You see, Chichester Psalms is based on several passages from the Book of Psalms. The English text is as follows

Psalm 108:2
Awake, harp and lyre!
    I will awaken the dawn.

Psalm 23
The Lord is my shepherd, I lack nothing.
    He makes me lie down in green pastures,
he leads me beside quiet waters,
    he refreshes my soul.
He guides me along the right paths
    for his name’s sake.
Even though I walk
    through the darkest valley,
I will fear no evil,
    for you are with me;
your rod and your staff,
    they comfort me.
You prepare a table before me
    in the presence of my enemies.
You anoint my head with oil;
    my cup overflows.
Surely your goodness and love will follow me
    all the days of my life,
and I will dwell in the house of the Lord
    forever.

Psalm 2:1-4
Why do the nations rage
    and the peoples plot in vain?
The kings of the earth rise up
    and the rulers band together
    against the Lord and against his anointed, saying,
“Let us break their chains
    and throw off their shackles.”
The One enthroned in heaven laughs;
    the Lord scoffs at them.

Psalm 131
My heart is not proud, Lord,
    my eyes are not haughty;
I do not concern myself with great matters
    or things too wonderful for me.
But I have calmed and quieted myself,
    I am like a weaned child with its mother;
    like a weaned child I am content.
Israel, put your hope in the Lord
    both now and forevermore.

Psalm 133:1
How good and pleasant it is
    when God’s people live together in unity!

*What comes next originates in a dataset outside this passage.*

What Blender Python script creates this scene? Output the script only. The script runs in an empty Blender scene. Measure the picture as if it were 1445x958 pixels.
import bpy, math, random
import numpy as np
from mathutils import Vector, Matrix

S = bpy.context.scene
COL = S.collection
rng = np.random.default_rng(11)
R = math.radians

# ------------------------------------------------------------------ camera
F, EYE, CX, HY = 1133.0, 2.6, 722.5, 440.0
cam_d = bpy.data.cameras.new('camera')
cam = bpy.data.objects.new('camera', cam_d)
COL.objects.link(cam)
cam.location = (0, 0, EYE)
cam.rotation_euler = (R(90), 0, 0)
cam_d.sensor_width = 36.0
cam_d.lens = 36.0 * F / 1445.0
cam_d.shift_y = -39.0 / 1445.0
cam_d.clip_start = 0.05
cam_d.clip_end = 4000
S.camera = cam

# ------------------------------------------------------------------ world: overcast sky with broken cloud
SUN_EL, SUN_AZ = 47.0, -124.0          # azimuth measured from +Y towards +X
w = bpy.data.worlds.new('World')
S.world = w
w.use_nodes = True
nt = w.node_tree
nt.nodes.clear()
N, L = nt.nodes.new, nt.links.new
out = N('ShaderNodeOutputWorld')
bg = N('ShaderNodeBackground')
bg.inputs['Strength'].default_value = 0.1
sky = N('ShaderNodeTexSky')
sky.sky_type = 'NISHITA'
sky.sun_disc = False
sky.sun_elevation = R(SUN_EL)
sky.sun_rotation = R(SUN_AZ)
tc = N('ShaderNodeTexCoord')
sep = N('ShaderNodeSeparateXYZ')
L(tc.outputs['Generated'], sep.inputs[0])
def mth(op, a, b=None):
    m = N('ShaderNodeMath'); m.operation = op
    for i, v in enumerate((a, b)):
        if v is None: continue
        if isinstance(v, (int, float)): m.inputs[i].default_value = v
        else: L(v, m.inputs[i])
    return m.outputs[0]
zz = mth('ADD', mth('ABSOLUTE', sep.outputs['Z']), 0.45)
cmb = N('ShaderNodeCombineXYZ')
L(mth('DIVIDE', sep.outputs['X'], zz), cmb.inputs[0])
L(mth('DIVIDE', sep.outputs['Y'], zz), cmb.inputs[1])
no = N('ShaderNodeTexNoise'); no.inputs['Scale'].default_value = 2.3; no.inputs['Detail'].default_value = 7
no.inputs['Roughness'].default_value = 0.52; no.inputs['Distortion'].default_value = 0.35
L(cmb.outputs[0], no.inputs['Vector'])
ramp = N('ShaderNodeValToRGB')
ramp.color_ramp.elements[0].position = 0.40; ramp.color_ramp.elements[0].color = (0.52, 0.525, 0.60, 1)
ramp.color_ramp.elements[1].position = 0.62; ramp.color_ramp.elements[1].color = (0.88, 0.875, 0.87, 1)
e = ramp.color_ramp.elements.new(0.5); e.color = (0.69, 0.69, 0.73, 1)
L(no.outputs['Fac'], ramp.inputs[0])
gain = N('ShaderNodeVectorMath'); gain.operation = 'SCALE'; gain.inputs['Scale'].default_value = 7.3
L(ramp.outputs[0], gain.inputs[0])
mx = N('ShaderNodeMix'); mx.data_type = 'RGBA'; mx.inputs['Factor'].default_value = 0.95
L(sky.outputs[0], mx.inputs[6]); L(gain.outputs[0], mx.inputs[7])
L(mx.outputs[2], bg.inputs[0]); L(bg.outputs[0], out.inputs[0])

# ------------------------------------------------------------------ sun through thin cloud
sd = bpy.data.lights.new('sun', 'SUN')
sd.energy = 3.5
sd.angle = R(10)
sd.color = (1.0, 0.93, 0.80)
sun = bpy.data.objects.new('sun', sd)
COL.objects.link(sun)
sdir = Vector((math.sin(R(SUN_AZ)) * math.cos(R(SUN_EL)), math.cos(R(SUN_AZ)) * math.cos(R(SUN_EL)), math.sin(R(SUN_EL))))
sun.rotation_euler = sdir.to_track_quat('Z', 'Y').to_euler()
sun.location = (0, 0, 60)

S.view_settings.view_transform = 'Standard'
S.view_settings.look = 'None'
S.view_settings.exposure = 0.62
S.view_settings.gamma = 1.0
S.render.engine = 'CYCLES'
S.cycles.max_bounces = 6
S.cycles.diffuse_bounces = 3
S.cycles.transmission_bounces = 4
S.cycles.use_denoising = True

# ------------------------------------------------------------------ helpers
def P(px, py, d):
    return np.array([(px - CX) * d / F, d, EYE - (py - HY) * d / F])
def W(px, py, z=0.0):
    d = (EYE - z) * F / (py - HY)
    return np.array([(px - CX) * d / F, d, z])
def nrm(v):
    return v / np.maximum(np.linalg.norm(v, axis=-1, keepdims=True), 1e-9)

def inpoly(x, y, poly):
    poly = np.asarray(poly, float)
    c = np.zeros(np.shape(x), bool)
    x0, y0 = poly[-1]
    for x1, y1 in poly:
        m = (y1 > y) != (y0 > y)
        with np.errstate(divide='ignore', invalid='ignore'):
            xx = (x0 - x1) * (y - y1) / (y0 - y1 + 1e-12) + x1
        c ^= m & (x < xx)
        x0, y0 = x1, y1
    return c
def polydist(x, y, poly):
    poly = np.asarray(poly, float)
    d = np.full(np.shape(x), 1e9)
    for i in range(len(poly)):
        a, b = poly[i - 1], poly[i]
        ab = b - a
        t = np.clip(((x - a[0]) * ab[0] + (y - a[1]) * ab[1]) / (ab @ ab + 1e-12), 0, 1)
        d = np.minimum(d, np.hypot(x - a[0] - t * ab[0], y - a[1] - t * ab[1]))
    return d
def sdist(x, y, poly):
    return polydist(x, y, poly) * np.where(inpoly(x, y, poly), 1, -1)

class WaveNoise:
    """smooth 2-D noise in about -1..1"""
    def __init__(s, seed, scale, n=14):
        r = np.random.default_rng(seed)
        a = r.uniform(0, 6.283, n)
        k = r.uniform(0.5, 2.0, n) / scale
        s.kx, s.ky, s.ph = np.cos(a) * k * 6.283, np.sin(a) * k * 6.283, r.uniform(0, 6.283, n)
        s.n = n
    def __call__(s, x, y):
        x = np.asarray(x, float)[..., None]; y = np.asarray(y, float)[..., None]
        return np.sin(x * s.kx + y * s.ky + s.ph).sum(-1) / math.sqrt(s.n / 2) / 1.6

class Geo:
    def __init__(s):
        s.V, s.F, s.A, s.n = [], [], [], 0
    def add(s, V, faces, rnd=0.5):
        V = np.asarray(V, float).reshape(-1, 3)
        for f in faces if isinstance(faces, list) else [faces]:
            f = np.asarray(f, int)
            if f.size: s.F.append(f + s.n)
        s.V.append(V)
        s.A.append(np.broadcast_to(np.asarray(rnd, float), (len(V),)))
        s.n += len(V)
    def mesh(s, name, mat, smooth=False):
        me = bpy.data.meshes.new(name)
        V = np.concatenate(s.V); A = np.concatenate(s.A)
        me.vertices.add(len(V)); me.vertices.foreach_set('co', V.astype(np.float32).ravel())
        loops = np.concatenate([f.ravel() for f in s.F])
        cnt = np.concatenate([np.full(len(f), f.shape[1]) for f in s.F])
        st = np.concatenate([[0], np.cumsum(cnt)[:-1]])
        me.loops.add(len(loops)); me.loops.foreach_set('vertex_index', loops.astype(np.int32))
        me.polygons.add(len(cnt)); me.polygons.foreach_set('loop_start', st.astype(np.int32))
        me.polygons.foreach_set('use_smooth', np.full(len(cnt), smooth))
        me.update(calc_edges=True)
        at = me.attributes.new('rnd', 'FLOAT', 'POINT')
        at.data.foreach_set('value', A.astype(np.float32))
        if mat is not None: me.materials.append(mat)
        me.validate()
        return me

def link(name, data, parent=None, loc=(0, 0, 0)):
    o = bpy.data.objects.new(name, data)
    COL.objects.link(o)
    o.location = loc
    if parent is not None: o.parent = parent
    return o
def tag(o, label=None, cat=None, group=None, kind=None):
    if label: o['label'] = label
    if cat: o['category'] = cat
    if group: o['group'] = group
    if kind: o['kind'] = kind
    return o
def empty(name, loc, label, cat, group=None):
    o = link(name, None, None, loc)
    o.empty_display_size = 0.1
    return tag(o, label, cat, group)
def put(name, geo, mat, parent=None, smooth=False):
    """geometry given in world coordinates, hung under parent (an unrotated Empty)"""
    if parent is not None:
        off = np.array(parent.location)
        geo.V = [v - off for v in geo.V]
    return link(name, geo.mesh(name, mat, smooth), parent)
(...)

The "blissfully unaware" notation comes as the women are singing the well-known Psalm 23, where we shall not fear, and we shall not want, where we will fear no evil, and where we lie down in green pastures.

As they sing this, the men come in with Psalm 2. And, boy do we ever. It's a hard-hitting, menacing sound that feels like a war cry. It's violence depicted chorally. This pounding cry is a stark contrast to the bucolic, pastoral sound of the women's voices.

It bangs on the heart.

As I thought about the text, it made me think about life, and how we who regularly attend church cherish Psalm 23. We yearn for that protection and peace, for heaven on earth.

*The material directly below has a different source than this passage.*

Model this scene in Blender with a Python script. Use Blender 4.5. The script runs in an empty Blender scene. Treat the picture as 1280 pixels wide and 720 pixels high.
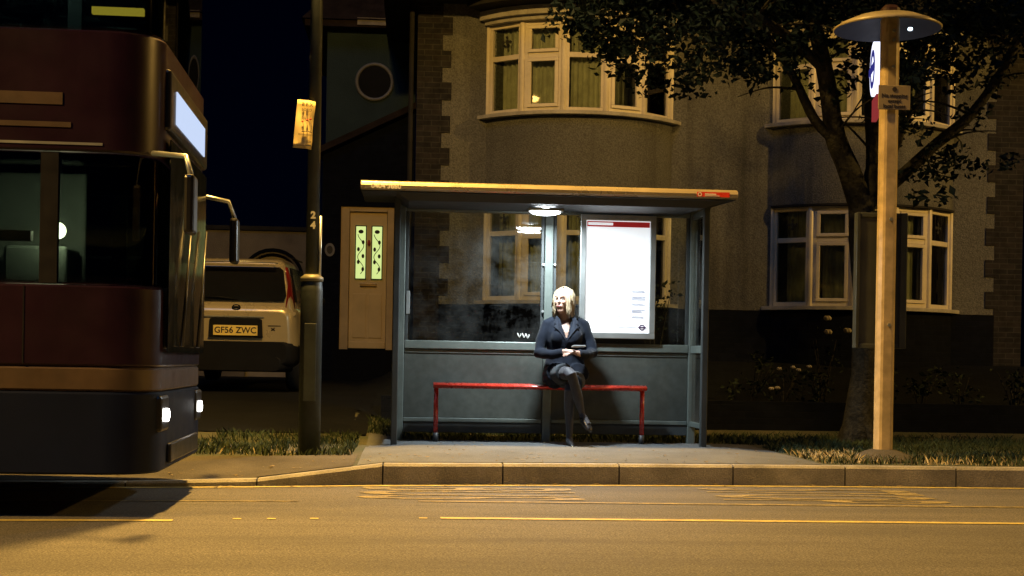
import bpy, bmesh, math, random
from mathutils import Matrix, Vector, noise
random.seed(7)
R = math.radians
scene = bpy.context.scene
COL = scene.collection
W = {}                                   # object name -> frame of its root

# ------------------------------------------------------------------ materials
def nodes(name):
    m = bpy.data.materials.new(name); m.use_nodes = True
    nt = m.node_tree; nt.nodes.clear()
    out = nt.nodes.new('ShaderNodeOutputMaterial')
    return m, nt, out

def lk(nt, a, b): nt.links.new(a, b)

def coord(nt, scale=1.0, world=False, sc3=None):
    if world:
        g = nt.nodes.new('ShaderNodeNewGeometry'); s = g.outputs['Position']
    else:
        g = nt.nodes.new('ShaderNodeTexCoord'); s = g.outputs['Object']
    mp = nt.nodes.new('ShaderNodeMapping')
    mp.inputs['Scale'].default_value = sc3 or (scale, scale, scale)
    lk(nt, s, mp.inputs['Vector'])
    return mp.outputs['Vector']

def mixcol(nt, fac, a, b, blend='MIX'):
    n = nt.nodes.new('ShaderNodeMix'); n.data_type = 'RGBA'; n.blend_type = blend
    if isinstance(fac, (int, float)): n.inputs[0].default_value = fac
    else: lk(nt, fac, n.inputs[0])
    for i, v in ((6, a), (7, b)):
        if isinstance(v, tuple): n.inputs[i].default_value = (*v[:3], 1)
        else: lk(nt, v, n.inputs[i])
    return n.outputs[2]

def ramp(nt, src, a, b):
    n = nt.nodes.new('ShaderNodeMapRange')
    n.inputs[1].default_value = a; n.inputs[2].default_value = b
    lk(nt, src, n.inputs[0]); return n.outputs[0]

def tex(nt, vec, scale, detail=4, rough=.55):
    n = nt.nodes.new('ShaderNodeTexNoise'); n.inputs['Scale'].default_value = scale
    n.inputs['Detail'].default_value = detail; n.inputs['Roughness'].default_value = rough
    lk(nt, vec, n.inputs['Vector']); return n.outputs['Fac']

def pm(name, col, rough=.6, metal=0, var=.35, scale=4, bump=0, bscale=60, col2=None, emit=None, es=0, fine=0, spec=.5, world=False, sheen=0, coat=0):
    """principled material: colour broken by two noises, optional grain and bump"""
    m, nt, out = nodes(name)
    p = nt.nodes.new('ShaderNodeBsdfPrincipled'); lk(nt, p.outputs[0], out.inputs[0])
    v = coord(nt, world=world)
    c2 = col2 or tuple(c * (1 - var) for c in col)
    n1 = ramp(nt, tex(nt, v, scale, 5), .35, .68)
    c = mixcol(nt, n1, tuple(col), tuple(c2))
    if fine:
        n2 = ramp(nt, tex(nt, v, bscale, 2), .3, .7)
        c = mixcol(nt, n2, c, mixcol(nt, fine, c, (0, 0, 0)))
    lk(nt, c, p.inputs['Base Color'])
    rr = nt.nodes.new('ShaderNodeMapRange'); rr.inputs[3].default_value = max(.03, rough - .12); rr.inputs[4].default_value = min(1, rough + .12)
    lk(nt, tex(nt, v, scale * 2.3, 4), rr.inputs[0]); lk(nt, rr.outputs[0], p.inputs['Roughness'])
    p.inputs['Metallic'].default_value = metal
    p.inputs['Specular IOR Level'].default_value = spec
    p.inputs['Sheen Weight'].default_value = sheen
    p.inputs['Coat Weight'].default_value = coat
    if bump:
        b = nt.nodes.new('ShaderNodeBump'); b.inputs['Strength'].default_value = bump; b.inputs['Distance'].default_value = .02
        lk(nt, tex(nt, v, bscale, 3), b.inputs['Height']); lk(nt, b.outputs[0], p.inputs['Normal'])
    if emit:
        p.inputs['Emission Color'].default_value = (*emit, 1); p.inputs['Emission Strength'].default_value = es
    return m

def glass(name, tint=(1, 1, 1), refl=.08, dirt=.0, scratch=False, rough=.02):
    """pane: see-through with a fresnel reflection, and grime / scratches that scatter"""
    m, nt, out = nodes(name)
    t = nt.nodes.new('ShaderNodeBsdfTransparent'); t.inputs[0].default_value = (*tint, 1)
    g = nt.nodes.new('ShaderNodeBsdfGlossy'); g.inputs['Roughness'].default_value = rough
    fr = nt.nodes.new('ShaderNodeFresnel'); fr.inputs[0].default_value = 1.5
    mx = nt.nodes.new('ShaderNodeMixShader')
    ad = nt.nodes.new('ShaderNodeMath'); ad.operation = 'MULTIPLY_ADD'; ad.inputs[1].default_value = 1; ad.inputs[2].default_value = refl - .04
    lk(nt, fr.outputs[0], ad.inputs[0]); lk(nt, ad.outputs[0], mx.inputs[0]); lk(nt, t.outputs[0], mx.inputs[1]); lk(nt, g.outputs[0], mx.inputs[2])
    res = mx.outputs[0]
    if dirt:
        d = nt.nodes.new('ShaderNodeBsdfDiffuse'); d.inputs[0].default_value = (.6, .62, .6, 1)
        tl = nt.nodes.new('ShaderNodeBsdfTranslucent'); tl.inputs[0].default_value = (.6, .62, .6, 1)
        ds = nt.nodes.new('ShaderNodeMixShader'); ds.inputs[0].default_value = .4
        lk(nt, d.outputs[0], ds.inputs[1]); lk(nt, tl.outputs[0], ds.inputs[2])
        v = coord(nt)
        f = ramp(nt, tex(nt, v, 2.2, 6, .7), .42, .8)
        if scratch:
            w1 = coord(nt, sc3=(3, 1, 45)); w2 = nt.nodes.new('ShaderNodeMapping'); w2.inputs['Rotation'].default_value = (0, R(38), 0); w2.inputs['Scale'].default_value = (60, 1, 2.5)
            tc = nt.nodes.new('ShaderNodeTexCoord'); lk(nt, tc.outputs['Object'], w2.inputs[0])
            s = nt.nodes.new('ShaderNodeMath'); s.operation = 'MAXIMUM'
            lk(nt, ramp(nt, tex(nt, w1, 1.0, 2), .66, .76), s.inputs[0]); lk(nt, ramp(nt, tex(nt, w2.outputs[0], 1.0, 2), .66, .76), s.inputs[1])
            sm = nt.nodes.new('ShaderNodeMath'); sm.operation = 'MULTIPLY'; sm.inputs[1].default_value = .35
            lk(nt, s.outputs[0], sm.inputs[0])
            a2 = nt.nodes.new('ShaderNodeMath'); a2.operation = 'ADD'; lk(nt, f, a2.inputs[0]); lk(nt, sm.outputs[0], a2.inputs[1]); f = a2.outputs[0]
        fm = nt.nodes.new('ShaderNodeMath'); fm.operation = 'MULTIPLY'; fm.inputs[1].default_value = dirt; lk(nt, f, fm.inputs[0])
        m2 = nt.nodes.new('ShaderNodeMixShader'); lk(nt, fm.outputs[0], m2.inputs[0]); lk(nt, res, m2.inputs[1]); lk(nt, ds.outputs[0], m2.inputs[2]); res = m2.outputs[0]
    lk(nt, res, out.inputs[0])
    return m

def emitter(name, col, s):
    m, nt, out = nodes(name)
    e = nt.nodes.new('ShaderNodeEmission'); e.inputs[0].default_value = (*col, 1); e.inputs[1].default_value = s
    lk(nt, e.outputs[0], out.inputs[0]); return m

def brickmat(name, c1, c2, mortar, rough=.85):
    m, nt, out = nodes(name)
    p = nt.nodes.new('ShaderNodeBsdfPrincipled'); lk(nt, p.outputs[0], out.inputs[0]); p.inputs['Roughness'].default_value = rough; p.inputs['Specular IOR Level'].default_value = .08
    v = coord(nt, world=True)
    sp = nt.nodes.new('ShaderNodeSeparateXYZ'); lk(nt, v, sp.inputs[0])
    ax = nt.nodes.new('ShaderNodeMath'); ax.operation = 'ADD'; lk(nt, sp.outputs[0], ax.inputs[0]); lk(nt, sp.outputs[1], ax.inputs[1])
    cb = nt.nodes.new('ShaderNodeCombineXYZ'); lk(nt, ax.outputs[0], cb.inputs[0]); lk(nt, sp.outputs[2], cb.inputs[1])
    b = nt.nodes.new('ShaderNodeTexBrick'); lk(nt, cb.outputs[0], b.inputs['Vector'])
    b.inputs['Color1'].default_value = (*c1, 1); b.inputs['Color2'].default_value = (*c2, 1); b.inputs['Mortar'].default_value = (*mortar, 1)
    b.inputs['Scale'].default_value = 1; b.inputs['Mortar Size'].default_value = .006; b.inputs['Brick Width'].default_value = .225; b.inputs['Row Height'].default_value = .075
    n = ramp(nt, tex(nt, v, 9, 5), .35, .7)
    c = mixcol(nt, n, b.outputs['Color'], mixcol(nt, .45, b.outputs['Color'], (0, 0, 0)))
    lk(nt, c, p.inputs['Base Color'])
    bu = nt.nodes.new('ShaderNodeBump'); bu.inputs['Strength'].default_value = .6; bu.inputs['Distance'].default_value = .01; bu.invert = True
    lk(nt, b.outputs['Fac'], bu.inputs['Height']); lk(nt, bu.outputs[0], p.inputs['Normal'])
    return m

def roadmat():
    m, nt, out = nodes('asphalt_road')
    p = nt.nodes.new('ShaderNodeBsdfPrincipled'); lk(nt, p.outputs[0], out.inputs[0])
    v = coord(nt, world=True)
    grit = tex(nt, v, 95, 3, .8)
    c = mixcol(nt, ramp(nt, grit, .36, .64), (.035, .034, .033), (.27, .25, .225))
    c = mixcol(nt, ramp(nt, tex(nt, v, 60, 3, .8), .4, .6), c, mixcol(nt, .6, c, (.015, .015, .015)))
    c = mixcol(nt, ramp(nt, tex(nt, v, 14, 4, .8), .5, .66), c, mixcol(nt, .35, c, (.02, .02, .02)))
    big = coord(nt, world=True, sc3=(.25, 1.1, 1))
    c = mixcol(nt, ramp(nt, tex(nt, big, 1.3, 5, .6), .4, .66), c, mixcol(nt, .45, c, (.03, .03, .03)))
    # wheel-polished tracks and old oil: long streaks down the lane
    st = coord(nt, world=True, sc3=(.05, 2.3, 1))
    c = mixcol(nt, ramp(nt, tex(nt, st, 1.0, 3), .5, .68), c, mixcol(nt, .2, c, (.02, .02, .02)))
    lk(nt, c, p.inputs['Base Color'])
    p.inputs['Roughness'].default_value = .78; p.inputs['Specular IOR Level'].default_value = .35
    b = nt.nodes.new('ShaderNodeBump'); b.inputs['Strength'].default_value = .7; b.inputs['Distance'].default_value = .008
    lk(nt, grit, b.inputs['Height']); lk(nt, b.outputs[0], p.inputs['Normal'])
    return m

def rendermat():
    """pebble-dashed render: rough grain, damp streaks under sills, faint patches"""
    m, nt, out = nodes('pebbledash')
    p = nt.nodes.new('ShaderNodeBsdfPrincipled'); lk(nt, p.outputs[0], out.inputs[0]); p.inputs['Roughness'].default_value = .95; p.inputs['Specular IOR Level'].default_value = .15
    v = coord(nt, world=True)
    g = tex(nt, v, 55, 3, .7)
    c = mixcol(nt, ramp(nt, g, .33, .68), (.09, .093, .092), (.215, .222, .215))
    c = mixcol(nt, ramp(nt, tex(nt, v, .9, 5), .4, .68), c, mixcol(nt, .3, c, (.05, .05, .04)))
    st = coord(nt, world=True, sc3=(3.2, 3.2, .22))
    c = mixcol(nt, ramp(nt, tex(nt, st, 1.0, 4), .52, .75), c, mixcol(nt, .6, c, (.04, .04, .035)))
    lk(nt, c, p.inputs['Base Color'])
    b = nt.nodes.new('ShaderNodeBump'); b.inputs['Strength'].default_value = .9; b.inputs['Distance'].default_value = .02
    lk(nt, g, b.inputs['Height']); lk(nt, b.outputs[0], p.inputs['Normal'])
    return m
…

And yet, the nations rage.  The people plot, in vain. We are stymied in our effort to find that tranquility.

Are we naive? When we're blissfully unaware of the threat, are we walking with blinders on? It sounds like we're doing it unintentionally, innocently ignoring the dangers that lurk around us.

Or perhaps, just as disconcerting, we are doing it intentionally. We choose to ignore the threat, to maintain a facade of bliss.

And is it bad? Is it bad to be blissfully unaware of threat? If we are at peace with ourselves and our Maker, then shouldn't we be blissful, whether aware of threat or not? Shouldn't we be willing to march to our call with the happiness that we do so with an eternal protection and grace that cannot be threatened away? It doesn't specifically mean to me that we do not see the threat. But it might mean that we do not react to the threat, that we do not feel threatened. 

To feel safety in the face of threat. Call it unaware or call it trusting. But Psalm 23 offers refuge and bliss, even as we are surrounded by a valley of death. 

May we in the abyss trust Him with bliss.